_INSTRUCTIONS TO FOLLOW_:
Up to and including the line with "COL = SC.collection", write out the listing from its first line, minus the pictures.

_SUPPLIED DATA_:
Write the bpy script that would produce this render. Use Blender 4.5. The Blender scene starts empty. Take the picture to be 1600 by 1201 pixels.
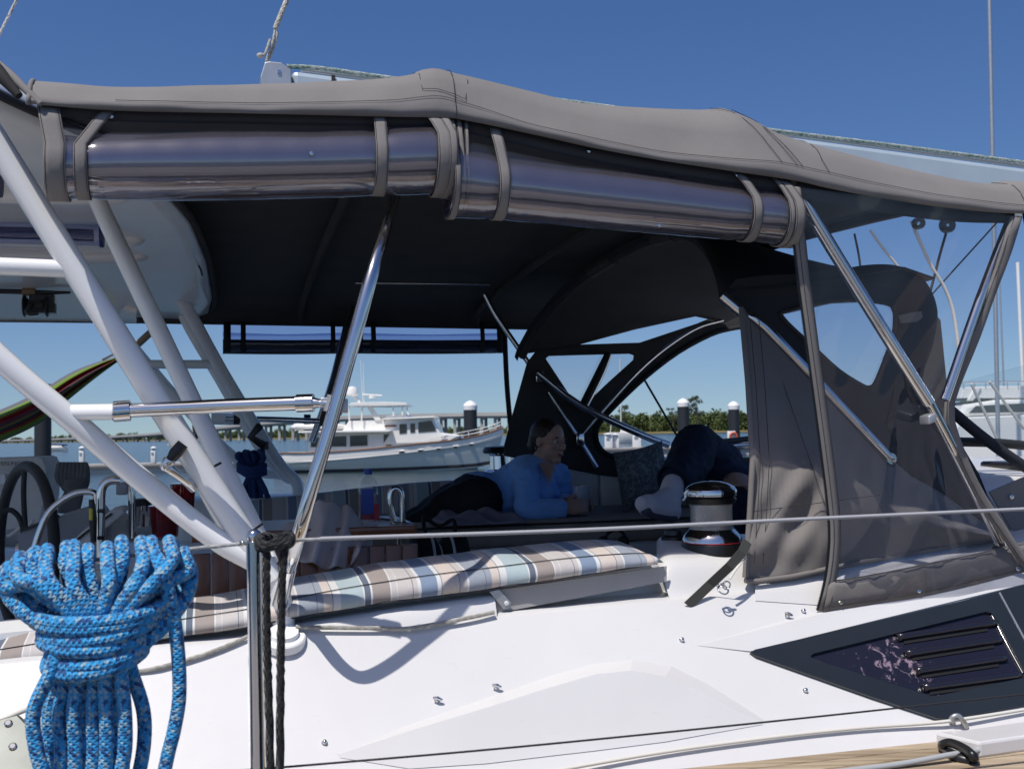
import bpy, bmesh, math, random
from mathutils import Vector, Matrix
from mathutils.geometry import tessellate_polygon
random.seed(7)
R_ = math.radians
SC = bpy.context.scene
COL = SC.collection

# ------------------------------------------------------------------ camera
F = 1700.0            # focal length in photograph pixels (photo is 1600 x 1201)
H = 2.1               # eye height above the water
PITCH, ROLL = R_(2.52), R_(1.05)
CAMR = (Matrix.Rotation(math.pi/2 + PITCH, 3, 'X') @ Matrix.Rotation(-ROLL, 3, 'Z'))
EYE = Vector((0, 0, H))
cam = bpy.data.cameras.new('camera'); cam.sensor_width = 36.0; cam.lens = 36.0*F/1600
cam.clip_start = 0.05; cam.clip_end = 20000
cam.dof.use_dof = True; cam.dof.focus_distance = 3.2; cam.dof.aperture_fstop = 9.0
camo = bpy.data.objects.new('camera', cam); COL.objects.link(camo)
camo.matrix_world = Matrix.Translation(EYE) @ CAMR.to_4x4()
SC.camera = camo

# ------------------------------------------------------------------ sky, sun, exposure
SUNDIR = Vector((-0.289, -0.454, 1.0)).normalized()      # towards the sun
W = bpy.data.worlds.new('World'); SC.world = W; W.use_nodes = True
wn = W.node_tree.nodes; wl = W.node_tree.links
sky = wn.new('ShaderNodeTexSky'); sky.sky_type = 'NISHITA'; sky.sun_disc = False
sky.sun_elevation = math.asin(SUNDIR.z); sky.sun_rotation = math.atan2(SUNDIR.x, SUNDIR.y)
sky.air_density = 1.0; sky.dust_density = 1.0; sky.ozone_density = 1.5; sky.altitude = 0
wtc = wn.new('ShaderNodeTexCoord'); wad = wn.new('ShaderNodeVectorMath'); wad.operation = 'ADD'; wad.inputs[1].default_value = (0, 0, 0.075)
wno = wn.new('ShaderNodeVectorMath'); wno.operation = 'NORMALIZE'
wl.new(wtc.outputs['Generated'], wad.inputs[0]); wl.new(wad.outputs[0], wno.inputs[0]); wl.new(wno.outputs[0], sky.inputs['Vector'])
whs = wn.new('ShaderNodeHueSaturation'); whs.inputs['Saturation'].default_value = 1.30; whs.inputs['Hue'].default_value = 0.512
wl.new(sky.outputs['Color'], whs.inputs['Color']); wl.new(whs.outputs['Color'], wn['Background'].inputs['Color'])
wn['Background'].inputs['Strength'].default_value = 0.103
sun = bpy.data.lights.new('sun', 'SUN'); sun.energy = 4.0; sun.angle = R_(0.53); sun.color = (1.0, 0.955, 0.90)
suno = bpy.data.objects.new('sun', sun); COL.objects.link(suno)
suno.rotation_euler = SUNDIR.to_track_quat('Z', 'Y').to_euler()
SC.view_settings.view_transform = 'Standard'; SC.view_settings.look = 'None'
SC.view_settings.exposure = 0.0; SC.view_settings.gamma = 1.0
SC.view_settings.use_curve_mapping = False
SC.cycles.max_bounces = 10; SC.cycles.transparent_max_bounces = 24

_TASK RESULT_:
Write the bpy script that would produce this render. Use Blender 4.5. The Blender scene starts empty. Take the picture to be 1600 by 1201 pixels.
import bpy, bmesh, math, random
from mathutils import Vector, Matrix
from mathutils.geometry import tessellate_polygon
random.seed(7)
R_ = math.radians
SC = bpy.context.scene
COL = SC.collection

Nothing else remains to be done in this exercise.